-- start Source material --
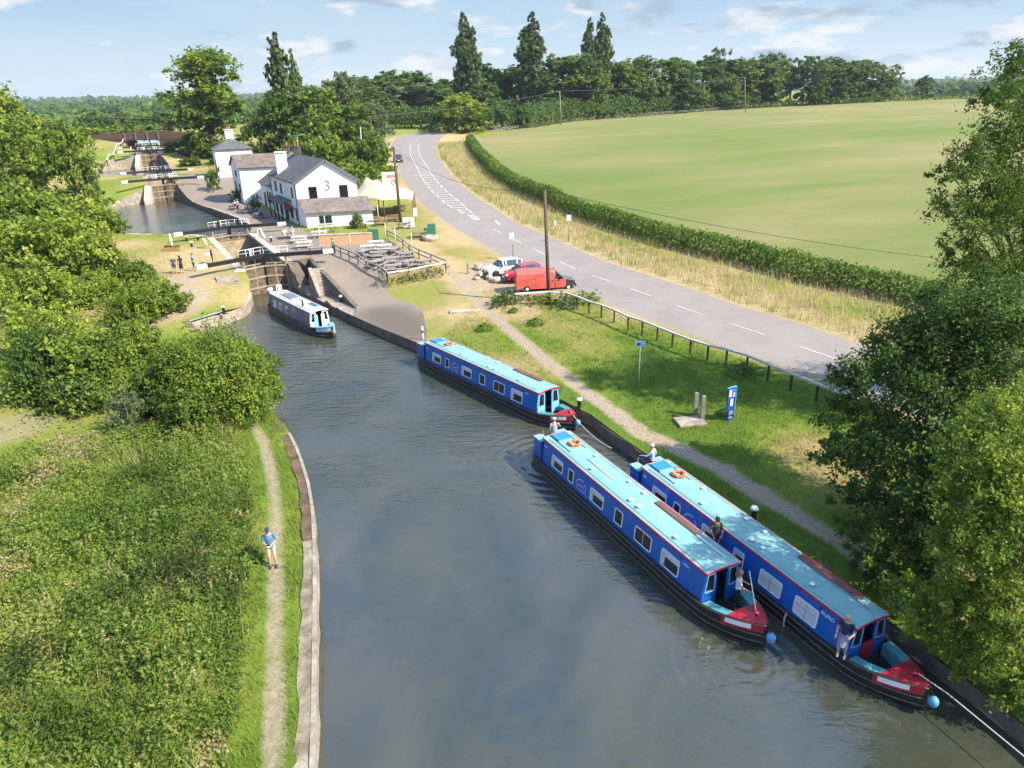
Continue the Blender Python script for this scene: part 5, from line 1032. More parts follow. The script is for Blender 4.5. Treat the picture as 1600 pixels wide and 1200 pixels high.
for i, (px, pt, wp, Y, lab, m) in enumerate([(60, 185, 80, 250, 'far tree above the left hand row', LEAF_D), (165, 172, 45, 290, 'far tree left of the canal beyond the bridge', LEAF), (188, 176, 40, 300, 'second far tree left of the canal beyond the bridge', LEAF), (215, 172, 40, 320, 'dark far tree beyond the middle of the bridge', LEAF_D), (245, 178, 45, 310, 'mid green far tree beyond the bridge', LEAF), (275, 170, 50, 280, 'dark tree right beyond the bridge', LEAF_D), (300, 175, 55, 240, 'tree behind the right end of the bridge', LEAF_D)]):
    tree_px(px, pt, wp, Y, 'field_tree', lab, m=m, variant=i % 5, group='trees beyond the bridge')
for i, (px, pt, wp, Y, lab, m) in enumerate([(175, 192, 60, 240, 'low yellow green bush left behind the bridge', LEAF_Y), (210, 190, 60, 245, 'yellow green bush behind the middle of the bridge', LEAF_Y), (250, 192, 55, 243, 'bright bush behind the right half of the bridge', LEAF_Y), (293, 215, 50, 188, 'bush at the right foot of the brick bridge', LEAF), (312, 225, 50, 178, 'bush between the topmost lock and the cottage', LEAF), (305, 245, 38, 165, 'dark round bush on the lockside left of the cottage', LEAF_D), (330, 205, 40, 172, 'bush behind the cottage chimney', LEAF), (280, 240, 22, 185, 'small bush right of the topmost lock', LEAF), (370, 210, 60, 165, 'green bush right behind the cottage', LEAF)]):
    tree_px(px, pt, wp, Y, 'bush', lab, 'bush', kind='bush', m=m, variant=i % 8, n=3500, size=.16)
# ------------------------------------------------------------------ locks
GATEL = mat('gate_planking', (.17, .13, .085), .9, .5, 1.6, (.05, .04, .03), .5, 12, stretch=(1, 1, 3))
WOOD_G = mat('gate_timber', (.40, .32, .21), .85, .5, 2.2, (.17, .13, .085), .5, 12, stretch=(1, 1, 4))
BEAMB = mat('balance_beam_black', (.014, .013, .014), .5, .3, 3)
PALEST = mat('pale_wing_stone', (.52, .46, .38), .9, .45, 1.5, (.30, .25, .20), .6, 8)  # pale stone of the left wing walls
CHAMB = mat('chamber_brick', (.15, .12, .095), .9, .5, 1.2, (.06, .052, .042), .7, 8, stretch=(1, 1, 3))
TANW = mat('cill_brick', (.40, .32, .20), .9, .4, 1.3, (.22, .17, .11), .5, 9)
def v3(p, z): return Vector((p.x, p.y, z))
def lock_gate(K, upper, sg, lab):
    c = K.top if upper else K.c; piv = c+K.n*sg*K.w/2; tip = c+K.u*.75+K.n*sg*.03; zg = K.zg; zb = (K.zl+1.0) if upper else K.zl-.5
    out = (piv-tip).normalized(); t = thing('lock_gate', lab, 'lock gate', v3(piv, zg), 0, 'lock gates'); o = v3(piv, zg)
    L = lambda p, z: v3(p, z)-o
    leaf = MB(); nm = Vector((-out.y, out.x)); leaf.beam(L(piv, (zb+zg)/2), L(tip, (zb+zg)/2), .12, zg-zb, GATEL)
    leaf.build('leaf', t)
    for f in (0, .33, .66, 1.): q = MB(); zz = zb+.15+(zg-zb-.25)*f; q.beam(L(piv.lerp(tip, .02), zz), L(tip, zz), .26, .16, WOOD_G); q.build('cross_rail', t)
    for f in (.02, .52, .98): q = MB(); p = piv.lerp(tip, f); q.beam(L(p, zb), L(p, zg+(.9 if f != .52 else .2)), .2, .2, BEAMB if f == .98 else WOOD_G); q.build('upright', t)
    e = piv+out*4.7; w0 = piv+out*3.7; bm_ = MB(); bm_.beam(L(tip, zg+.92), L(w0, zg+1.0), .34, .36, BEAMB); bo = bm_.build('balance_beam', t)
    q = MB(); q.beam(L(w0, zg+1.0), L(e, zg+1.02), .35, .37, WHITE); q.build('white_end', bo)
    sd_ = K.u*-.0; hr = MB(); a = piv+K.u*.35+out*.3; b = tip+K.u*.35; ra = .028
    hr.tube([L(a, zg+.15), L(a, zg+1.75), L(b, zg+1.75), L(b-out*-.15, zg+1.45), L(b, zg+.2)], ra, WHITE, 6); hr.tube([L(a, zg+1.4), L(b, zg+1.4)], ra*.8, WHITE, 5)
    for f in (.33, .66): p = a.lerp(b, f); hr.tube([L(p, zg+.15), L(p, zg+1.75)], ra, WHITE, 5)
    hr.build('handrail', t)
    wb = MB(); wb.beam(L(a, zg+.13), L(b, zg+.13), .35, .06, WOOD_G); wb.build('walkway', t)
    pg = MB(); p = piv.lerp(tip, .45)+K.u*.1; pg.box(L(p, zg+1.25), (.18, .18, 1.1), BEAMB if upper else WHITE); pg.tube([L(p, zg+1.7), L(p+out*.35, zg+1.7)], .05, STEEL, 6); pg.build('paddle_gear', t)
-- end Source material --
→ Work to be completed
Reproduce all of the data exactly, omitting each picture it holds.

→ Correct response
Continue the Blender Python script for this scene: part 5, from line 1032. More parts follow. The script is for Blender 4.5. Treat the picture as 1600 pixels wide and 1200 pixels high.
for i, (px, pt, wp, Y, lab, m) in enumerate([(60, 185, 80, 250, 'far tree above the left hand row', LEAF_D), (165, 172, 45, 290, 'far tree left of the canal beyond the bridge', LEAF), (188, 176, 40, 300, 'second far tree left of the canal beyond the bridge', LEAF), (215, 172, 40, 320, 'dark far tree beyond the middle of the bridge', LEAF_D), (245, 178, 45, 310, 'mid green far tree beyond the bridge', LEAF), (275, 170, 50, 280, 'dark tree right beyond the bridge', LEAF_D), (300, 175, 55, 240, 'tree behind the right end of the bridge', LEAF_D)]):
    tree_px(px, pt, wp, Y, 'field_tree', lab, m=m, variant=i % 5, group='trees beyond the bridge')
for i, (px, pt, wp, Y, lab, m) in enumerate([(175, 192, 60, 240, 'low yellow green bush left behind the bridge', LEAF_Y), (210, 190, 60, 245, 'yellow green bush behind the middle of the bridge', LEAF_Y), (250, 192, 55, 243, 'bright bush behind the right half of the bridge', LEAF_Y), (293, 215, 50, 188, 'bush at the right foot of the brick bridge', LEAF), (312, 225, 50, 178, 'bush between the topmost lock and the cottage', LEAF), (305, 245, 38, 165, 'dark round bush on the lockside left of the cottage', LEAF_D), (330, 205, 40, 172, 'bush behind the cottage chimney', LEAF), (280, 240, 22, 185, 'small bush right of the topmost lock', LEAF), (370, 210, 60, 165, 'green bush right behind the cottage', LEAF)]):
    tree_px(px, pt, wp, Y, 'bush', lab, 'bush', kind='bush', m=m, variant=i % 8, n=3500, size=.16)
# ------------------------------------------------------------------ locks
GATEL = mat('gate_planking', (.17, .13, .085), .9, .5, 1.6, (.05, .04, .03), .5, 12, stretch=(1, 1, 3))
WOOD_G = mat('gate_timber', (.40, .32, .21), .85, .5, 2.2, (.17, .13, .085), .5, 12, stretch=(1, 1, 4))
BEAMB = mat('balance_beam_black', (.014, .013, .014), .5, .3, 3)
PALEST = mat('pale_wing_stone', (.52, .46, .38), .9, .45, 1.5, (.30, .25, .20), .6, 8)  # pale stone of the left wing walls
CHAMB = mat('chamber_brick', (.15, .12, .095), .9, .5, 1.2, (.06, .052, .042), .7, 8, stretch=(1, 1, 3))
TANW = mat('cill_brick', (.40, .32, .20), .9, .4, 1.3, (.22, .17, .11), .5, 9)
def v3(p, z): return Vector((p.x, p.y, z))
def lock_gate(K, upper, sg, lab):
    c = K.top if upper else K.c; piv = c+K.n*sg*K.w/2; tip = c+K.u*.75+K.n*sg*.03; zg = K.zg; zb = (K.zl+1.0) if upper else K.zl-.5
    out = (piv-tip).normalized(); t = thing('lock_gate', lab, 'lock gate', v3(piv, zg), 0, 'lock gates'); o = v3(piv, zg)
    L = lambda p, z: v3(p, z)-o
    leaf = MB(); nm = Vector((-out.y, out.x)); leaf.beam(L(piv, (zb+zg)/2), L(tip, (zb+zg)/2), .12, zg-zb, GATEL)
    leaf.build('leaf', t)
    for f in (0, .33, .66, 1.): q = MB(); zz = zb+.15+(zg-zb-.25)*f; q.beam(L(piv.lerp(tip, .02), zz), L(tip, zz), .26, .16, WOOD_G); q.build('cross_rail', t)
    for f in (.02, .52, .98): q = MB(); p = piv.lerp(tip, f); q.beam(L(p, zb), L(p, zg+(.9 if f != .52 else .2)), .2, .2, BEAMB if f == .98 else WOOD_G); q.build('upright', t)
    e = piv+out*4.7; w0 = piv+out*3.7; bm_ = MB(); bm_.beam(L(tip, zg+.92), L(w0, zg+1.0), .34, .36, BEAMB); bo = bm_.build('balance_beam', t)
    q = MB(); q.beam(L(w0, zg+1.0), L(e, zg+1.02), .35, .37, WHITE); q.build('white_end', bo)
    sd_ = K.u*-.0; hr = MB(); a = piv+K.u*.35+out*.3; b = tip+K.u*.35; ra = .028
    hr.tube([L(a, zg+.15), L(a, zg+1.75), L(b, zg+1.75), L(b-out*-.15, zg+1.45), L(b, zg+.2)], ra, WHITE, 6); hr.tube([L(a, zg+1.4), L(b, zg+1.4)], ra*.8, WHITE, 5)
    for f in (.33, .66): p = a.lerp(b, f); hr.tube([L(p, zg+.15), L(p, zg+1.75)], ra, WHITE, 5)
    hr.build('handrail', t)
    wb = MB(); wb.beam(L(a, zg+.13), L(b, zg+.13), .35, .06, WOOD_G); wb.build('walkway', t)
    pg = MB(); p = piv.lerp(tip, .45)+K.u*.1; pg.box(L(p, zg+1.25), (.18, .18, 1.1), BEAMB if upper else WHITE); pg.tube([L(p, zg+1.7), L(p+out*.35, zg+1.7)], .05, STEEL, 6); pg.build('paddle_gear', t)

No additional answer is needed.